Anne Rudelbach und Antoine Effroy stellen auf Kampnagel ihre neue Choreographie „74‘“ vor
: Der alte Mann und das Lied

Die Köpfe gesenkt, durchquert eine Menschenmenge den Raum auf der Probebühne. Wie angesogen zieht es sie in gerader Linie von rechts nach links, dann entlang der hinteren Wand zurück zum Ausgangspunkt, von wo aus sie zu einem nächsten Gang ansetzt. Junge und ältere Menschen sind es, Männer und Frauen, einige gehen langsam, andere schneller. Dann heben sich ihre Blicke, auf ihren Gesichtern erscheint ein Leuchten. Zum Takt ihrer Schritte singt ein Mann, dessen Stimme abreißt und wieder ansetzt.

„Crowd“ überschreiben die Hamburger ChoreographInnen Anne Rudelbach und Antoine Effroy die Szene aus ihrer neuen Produktion 74‘, die von 20 Laiendarstellern gestaltet wird. Musik und Sound sind es, von denen sich Anne Rudelbach und Antoine Effroy inspirieren lassen, die ihren Choreographien einen Zeitrahmen setzen, dem sie ihre eigene Wahrnehmung von Zeit gegenüber stellen.

2000 bei ihrem Stück Anderland hatte das Programm einer Waschmaschine die Länge des Stücks und das musikalische Tempo vorgegeben. Diesmal ist es genau eine CD-Länge. 74 Minuten Musik passen auf eine CD. 74‘ ist auch der Titel des Stücks, das jetzt auf Kampnagel uraufgeführt wird.
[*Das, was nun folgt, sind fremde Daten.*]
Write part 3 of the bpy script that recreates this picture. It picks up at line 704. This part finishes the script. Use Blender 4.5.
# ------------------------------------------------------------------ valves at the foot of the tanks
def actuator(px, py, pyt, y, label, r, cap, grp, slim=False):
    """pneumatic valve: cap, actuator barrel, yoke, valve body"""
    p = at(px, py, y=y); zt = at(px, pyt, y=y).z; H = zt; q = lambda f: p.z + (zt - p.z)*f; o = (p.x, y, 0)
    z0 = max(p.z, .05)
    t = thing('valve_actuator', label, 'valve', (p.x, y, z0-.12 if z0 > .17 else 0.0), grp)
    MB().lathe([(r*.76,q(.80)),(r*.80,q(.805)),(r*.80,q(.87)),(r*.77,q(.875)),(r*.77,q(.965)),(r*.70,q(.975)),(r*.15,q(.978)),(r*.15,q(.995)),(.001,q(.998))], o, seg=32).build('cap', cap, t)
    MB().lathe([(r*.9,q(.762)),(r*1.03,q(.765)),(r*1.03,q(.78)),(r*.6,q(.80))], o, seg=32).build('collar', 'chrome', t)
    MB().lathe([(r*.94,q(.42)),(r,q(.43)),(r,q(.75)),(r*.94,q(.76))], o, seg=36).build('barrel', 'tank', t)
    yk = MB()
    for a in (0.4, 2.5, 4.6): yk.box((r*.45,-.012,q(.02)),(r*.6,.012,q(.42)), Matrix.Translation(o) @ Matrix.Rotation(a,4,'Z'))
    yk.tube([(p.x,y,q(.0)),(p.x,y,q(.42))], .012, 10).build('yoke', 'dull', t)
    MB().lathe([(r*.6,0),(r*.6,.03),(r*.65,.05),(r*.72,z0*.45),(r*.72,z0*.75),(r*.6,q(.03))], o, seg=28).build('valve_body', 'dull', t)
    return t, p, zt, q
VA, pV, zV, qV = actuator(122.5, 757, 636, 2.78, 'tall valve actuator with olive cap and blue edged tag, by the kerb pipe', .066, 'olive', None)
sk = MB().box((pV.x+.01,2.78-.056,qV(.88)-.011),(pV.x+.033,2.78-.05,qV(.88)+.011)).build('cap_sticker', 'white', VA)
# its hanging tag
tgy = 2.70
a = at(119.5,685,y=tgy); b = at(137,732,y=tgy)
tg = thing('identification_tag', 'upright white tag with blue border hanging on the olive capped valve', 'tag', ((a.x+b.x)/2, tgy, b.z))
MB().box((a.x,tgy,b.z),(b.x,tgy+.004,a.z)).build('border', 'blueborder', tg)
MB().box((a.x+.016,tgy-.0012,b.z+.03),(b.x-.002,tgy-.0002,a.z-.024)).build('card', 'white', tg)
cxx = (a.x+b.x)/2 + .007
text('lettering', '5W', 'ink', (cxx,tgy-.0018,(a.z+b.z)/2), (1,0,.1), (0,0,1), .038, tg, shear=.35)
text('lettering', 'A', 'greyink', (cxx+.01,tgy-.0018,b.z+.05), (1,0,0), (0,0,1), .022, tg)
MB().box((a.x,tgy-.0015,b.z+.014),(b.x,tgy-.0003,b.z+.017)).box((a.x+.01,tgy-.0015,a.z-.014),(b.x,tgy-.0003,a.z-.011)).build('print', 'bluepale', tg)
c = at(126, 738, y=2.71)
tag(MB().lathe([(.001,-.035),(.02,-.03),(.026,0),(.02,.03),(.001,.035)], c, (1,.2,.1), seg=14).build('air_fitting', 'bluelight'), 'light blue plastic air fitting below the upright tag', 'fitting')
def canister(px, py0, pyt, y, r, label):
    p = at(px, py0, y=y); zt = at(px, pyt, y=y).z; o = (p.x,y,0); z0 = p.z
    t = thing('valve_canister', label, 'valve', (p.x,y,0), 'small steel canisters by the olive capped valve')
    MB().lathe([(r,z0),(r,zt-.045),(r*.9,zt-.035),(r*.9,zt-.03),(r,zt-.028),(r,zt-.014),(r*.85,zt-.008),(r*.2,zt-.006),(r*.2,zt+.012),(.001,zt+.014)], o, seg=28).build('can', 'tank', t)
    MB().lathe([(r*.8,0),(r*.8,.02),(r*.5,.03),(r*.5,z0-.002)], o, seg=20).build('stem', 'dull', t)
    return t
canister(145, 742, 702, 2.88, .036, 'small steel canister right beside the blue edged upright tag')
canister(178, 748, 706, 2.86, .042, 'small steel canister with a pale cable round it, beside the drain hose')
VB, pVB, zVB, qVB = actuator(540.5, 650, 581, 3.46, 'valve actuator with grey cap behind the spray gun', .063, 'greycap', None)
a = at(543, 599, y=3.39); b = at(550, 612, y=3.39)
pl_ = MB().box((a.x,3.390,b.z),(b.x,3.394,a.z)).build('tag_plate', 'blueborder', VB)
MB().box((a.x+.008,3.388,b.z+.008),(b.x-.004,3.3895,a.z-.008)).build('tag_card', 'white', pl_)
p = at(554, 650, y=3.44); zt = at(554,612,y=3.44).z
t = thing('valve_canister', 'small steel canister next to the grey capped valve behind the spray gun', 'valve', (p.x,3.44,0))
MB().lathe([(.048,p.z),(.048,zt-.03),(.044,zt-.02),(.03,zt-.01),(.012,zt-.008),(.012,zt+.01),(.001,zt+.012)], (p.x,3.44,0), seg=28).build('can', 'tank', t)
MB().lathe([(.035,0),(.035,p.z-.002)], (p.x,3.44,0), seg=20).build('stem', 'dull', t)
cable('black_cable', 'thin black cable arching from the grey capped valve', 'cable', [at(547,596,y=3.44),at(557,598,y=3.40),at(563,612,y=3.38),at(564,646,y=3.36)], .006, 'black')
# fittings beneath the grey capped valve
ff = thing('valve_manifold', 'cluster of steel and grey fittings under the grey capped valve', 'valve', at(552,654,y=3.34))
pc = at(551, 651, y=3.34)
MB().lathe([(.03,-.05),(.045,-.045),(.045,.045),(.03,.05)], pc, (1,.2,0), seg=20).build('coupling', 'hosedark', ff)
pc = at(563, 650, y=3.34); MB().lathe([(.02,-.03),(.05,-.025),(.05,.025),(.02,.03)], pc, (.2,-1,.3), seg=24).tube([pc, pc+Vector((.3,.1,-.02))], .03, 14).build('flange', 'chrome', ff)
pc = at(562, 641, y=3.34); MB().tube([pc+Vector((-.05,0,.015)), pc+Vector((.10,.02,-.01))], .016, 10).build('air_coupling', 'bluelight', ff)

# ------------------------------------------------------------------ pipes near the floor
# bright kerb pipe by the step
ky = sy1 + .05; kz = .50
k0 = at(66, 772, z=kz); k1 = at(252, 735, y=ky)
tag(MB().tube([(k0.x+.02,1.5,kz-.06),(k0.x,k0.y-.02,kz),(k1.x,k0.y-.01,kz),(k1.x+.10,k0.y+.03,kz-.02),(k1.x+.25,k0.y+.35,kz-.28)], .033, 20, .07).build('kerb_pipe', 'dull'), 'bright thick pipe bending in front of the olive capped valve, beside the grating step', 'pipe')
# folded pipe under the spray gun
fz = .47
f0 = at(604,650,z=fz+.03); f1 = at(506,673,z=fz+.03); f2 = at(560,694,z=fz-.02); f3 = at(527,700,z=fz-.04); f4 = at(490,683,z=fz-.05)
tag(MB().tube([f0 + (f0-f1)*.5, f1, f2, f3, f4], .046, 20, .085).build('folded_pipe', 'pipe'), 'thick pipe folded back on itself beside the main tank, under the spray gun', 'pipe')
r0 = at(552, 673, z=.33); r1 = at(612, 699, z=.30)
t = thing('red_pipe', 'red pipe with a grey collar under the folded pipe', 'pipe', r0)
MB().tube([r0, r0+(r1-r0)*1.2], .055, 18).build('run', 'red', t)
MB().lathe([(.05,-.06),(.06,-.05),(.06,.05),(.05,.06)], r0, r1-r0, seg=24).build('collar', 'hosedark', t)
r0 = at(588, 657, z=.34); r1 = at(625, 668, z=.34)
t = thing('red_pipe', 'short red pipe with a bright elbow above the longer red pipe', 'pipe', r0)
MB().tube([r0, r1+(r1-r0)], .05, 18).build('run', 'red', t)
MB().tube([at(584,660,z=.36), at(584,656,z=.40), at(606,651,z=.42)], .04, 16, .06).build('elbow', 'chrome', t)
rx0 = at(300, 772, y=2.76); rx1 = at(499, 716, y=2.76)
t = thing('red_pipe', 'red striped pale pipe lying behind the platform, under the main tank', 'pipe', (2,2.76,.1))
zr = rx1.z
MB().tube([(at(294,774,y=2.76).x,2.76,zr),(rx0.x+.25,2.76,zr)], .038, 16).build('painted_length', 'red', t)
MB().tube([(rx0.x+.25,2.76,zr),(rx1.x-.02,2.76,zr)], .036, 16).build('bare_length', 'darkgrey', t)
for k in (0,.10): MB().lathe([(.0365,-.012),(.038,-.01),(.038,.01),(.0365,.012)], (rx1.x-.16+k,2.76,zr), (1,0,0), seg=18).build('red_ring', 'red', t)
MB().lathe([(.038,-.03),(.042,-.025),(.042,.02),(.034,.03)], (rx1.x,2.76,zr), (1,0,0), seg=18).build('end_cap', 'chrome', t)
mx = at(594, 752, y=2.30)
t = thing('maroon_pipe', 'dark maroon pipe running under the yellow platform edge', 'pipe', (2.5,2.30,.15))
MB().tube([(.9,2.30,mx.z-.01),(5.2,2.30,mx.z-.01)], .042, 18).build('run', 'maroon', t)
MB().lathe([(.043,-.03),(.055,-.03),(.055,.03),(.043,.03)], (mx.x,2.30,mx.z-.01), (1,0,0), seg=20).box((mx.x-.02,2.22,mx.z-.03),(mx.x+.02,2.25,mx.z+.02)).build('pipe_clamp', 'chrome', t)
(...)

Hier war es allerdings der Komponist Gavin Bryars, der die Idee hatte, seiner Komposition ein technisch bedingtes Zeitkorsett anzulegen. „Jesus‘ blood never failed me“ – eine Zeile aus einem Gospelsong, gesungen von einem alten Mann, hat der New Yorker Komponist in eine Endlosschleife geschickt. Ein Schnipsel aus einer Aufnahme, die er Anfang der 70er Jahre unter den Obdachlosen an der Londoner Waterloo-Bridge gemacht hatte.

Rudelbach und Effroy spüren in ihrer Choreographie der Atmosphäre der Musik nach, ihrer Monotonie und der Spur von Trost in der rauhen Melancholie in der immer wieder ansetzenden Liedzeile. Vier Teile hat die gesamte Choreographie. Am Anfang steht ein Solo von Anne Rudelbach, das sie bereits vor zwei Jahren beim Festival „Feuer & Flamme“ auf Kampnagel gezeigt hat. Dem filigranen Vokabular der Tänzerin folgt die Alltagsbewegung in „Crowd“. „Die Rückbesinnung auf die Einfachheit empfinde ich als besondere Herausforderung“, sagt sie. Der dritte Teil der Choreographie besteht aus einem Video. Unendlich langsam fährt die Kamera darin einen nackten Frauenkörper ab, zeichnet dessen Konturen als surreale Landschaft nach.

Am Schluss steht ein Duett. Zwei Männer begegnen sich, ein Tänzer und ein Schauspieler. Es ist der Part in Bryars‘ Komposition, in dem sich zur Stimme des alten Mannes die von Tom Waits gesellt. Antoine Effroy hat dafür den Schauspieler Matthias Breitenbach eingeladen, der bis Ende der vergangenen Saison am Deutschen Schauspielhaus engagiert war.